Thursday, 19 February 2009


Once again, The Cat was looking more like Pirate Cat this week - something irritated her left eye so she was only able to glare at me with one baleful peeper, while keeping the other half shut. She's much better now - and I missed the golden opportunity to take a series of "winking cat" photos - but we're still administering the eye drops, which makes her very cross.

To make matters worse, the vet noted her generous proportions and spoke to us quite firmly about how much we were feeding her. And yet, we do try to be careful - sticking to the healthier types of cat food, and weighing out each portion to ensure she gets the correct amount. We suspect she may craftily eating at other houses, but how does a person deal with that? Perhaps a series of flyers taped to lamp-posts with the message "Have you fed this cat?" or maybe we could try shaving the words "Do not feed" into her fur...

Before we left, the vet was brave enough to heave her onto the scales, discovering that she weighs over 6kg. The national average is 4kg, so Miaow Miaow truly is a cat-and-a-half!

Monday, 9 February 2009

What is wrong with this picture?

As a photographer, I'm getting used to being moved on by security guards, and being told that I'm not allowed to take pictures of things. Submitting images for sale as stock photography requires ownership of the picture, and that in turn means not violating the rights of others when taking the original shot.

Which is fine.

However, the law in the UK means that if I stand in a public place, and take a photograph of the view from that public place, without causing nuisance or distress to others, I am doing nothing wrong. The photograph belongs to me.

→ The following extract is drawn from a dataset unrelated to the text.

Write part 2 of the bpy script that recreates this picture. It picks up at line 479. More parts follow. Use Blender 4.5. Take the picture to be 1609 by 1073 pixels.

Unless that view features the London Eye.

Certain image libraries refuse to accept shots of the capital that include the London Eye, even if they are taken legally from a public place. This is understandable if they are concerned about the threat of legal action from the Eye's owners - nobody wants to expose themselves to that sort of risk - and so the images are rejected.

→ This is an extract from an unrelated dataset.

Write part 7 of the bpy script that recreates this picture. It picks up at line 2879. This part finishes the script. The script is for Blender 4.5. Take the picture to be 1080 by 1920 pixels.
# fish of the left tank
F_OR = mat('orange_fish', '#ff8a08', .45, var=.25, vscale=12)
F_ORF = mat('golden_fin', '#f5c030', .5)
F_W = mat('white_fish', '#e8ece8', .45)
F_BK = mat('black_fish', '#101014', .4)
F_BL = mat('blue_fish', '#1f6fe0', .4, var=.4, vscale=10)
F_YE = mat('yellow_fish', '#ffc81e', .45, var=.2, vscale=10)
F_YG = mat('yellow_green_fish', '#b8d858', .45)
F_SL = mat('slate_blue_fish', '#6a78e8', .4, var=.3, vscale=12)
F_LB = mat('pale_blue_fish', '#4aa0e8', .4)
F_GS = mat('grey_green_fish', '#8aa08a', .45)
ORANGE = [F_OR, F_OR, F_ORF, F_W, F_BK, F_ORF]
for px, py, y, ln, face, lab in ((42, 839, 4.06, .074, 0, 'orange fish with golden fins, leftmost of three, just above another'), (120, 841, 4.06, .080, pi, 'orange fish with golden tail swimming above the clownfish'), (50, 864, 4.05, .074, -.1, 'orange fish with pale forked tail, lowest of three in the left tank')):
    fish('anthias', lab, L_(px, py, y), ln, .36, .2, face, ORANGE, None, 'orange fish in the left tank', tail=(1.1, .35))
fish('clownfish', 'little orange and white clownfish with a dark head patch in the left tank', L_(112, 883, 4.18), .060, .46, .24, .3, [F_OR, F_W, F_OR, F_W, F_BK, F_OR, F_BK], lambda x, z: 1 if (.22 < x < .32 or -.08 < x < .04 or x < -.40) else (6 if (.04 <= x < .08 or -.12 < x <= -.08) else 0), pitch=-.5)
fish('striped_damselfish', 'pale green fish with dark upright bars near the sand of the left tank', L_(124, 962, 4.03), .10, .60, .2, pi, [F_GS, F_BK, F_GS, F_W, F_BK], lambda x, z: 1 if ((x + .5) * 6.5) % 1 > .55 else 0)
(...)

But are the owners of the London Eye (and other buildings in London) not infringing my rights as a photographer? They don't own the entire area wherein their structures stand, yet I am prevented from selling photographs I have taken of those areas. Some say that there should be no problem if the Eye is "not a prominent part of the image" but how do you take a photo of that part of the Thames where the 135m-tall wheel is not prominent?

I look forward to the day when someone with access to a good legal team challenges this situation. Our rights are just that - rights. They are not privileges, to be slowly withdrawn for fear of opportunist lawyers. Let's hope the erosion stops before we slip into the misery of an even more litigious society.

Friday, 6 February 2009

Several thousand words...

I've been writing more and more recently, so it was encouraging to see an article I submitted last year finally make it into print. A feature piece on stock photography, it appears in the March issue of Digital SLR User and runs for 4 pages (they gave my pictures a lot of space). Finding it was a joy - I'd just arrived at London Waterloo for a stupidly-early meeting in Farringdon and, staggering blearily through WHSmith, came across the magazine just as it went onto the shelf. The pleasure almost made-up for having to be on a train before dawn. Almost.

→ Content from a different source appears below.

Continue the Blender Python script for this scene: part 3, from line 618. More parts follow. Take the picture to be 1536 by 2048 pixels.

On the subject of writing, it's probably worth mentioning the book I'm working on. What started as an exercise for my creative writing class has now begun to gather momentum of its own. I'm reading sections back to the group each week, which is extremely helpful. Treating the whole thing as "homework" has been key - it makes me write regularly.

I'm now doing between 500 and 1000 words each week and - at the great risk of jinxing things - it's actually starting to get a little easier. I've got a good understanding of the main character and what he has to do in the current part of the story (though there may be difficult times ahead when I have to research and write convincingly about police procedures). The process of developing each chapter is beginning to feel natural - ideas > bullet points > draft > edit - and I'm even procrastinating less!

I still wonder about the morality of it all - creating what someone this week refered to as a "charming psycho" is questionable for me, but I guess we'll see how the story feels as it develops. If nothing else, it should prepare me for writing the next book.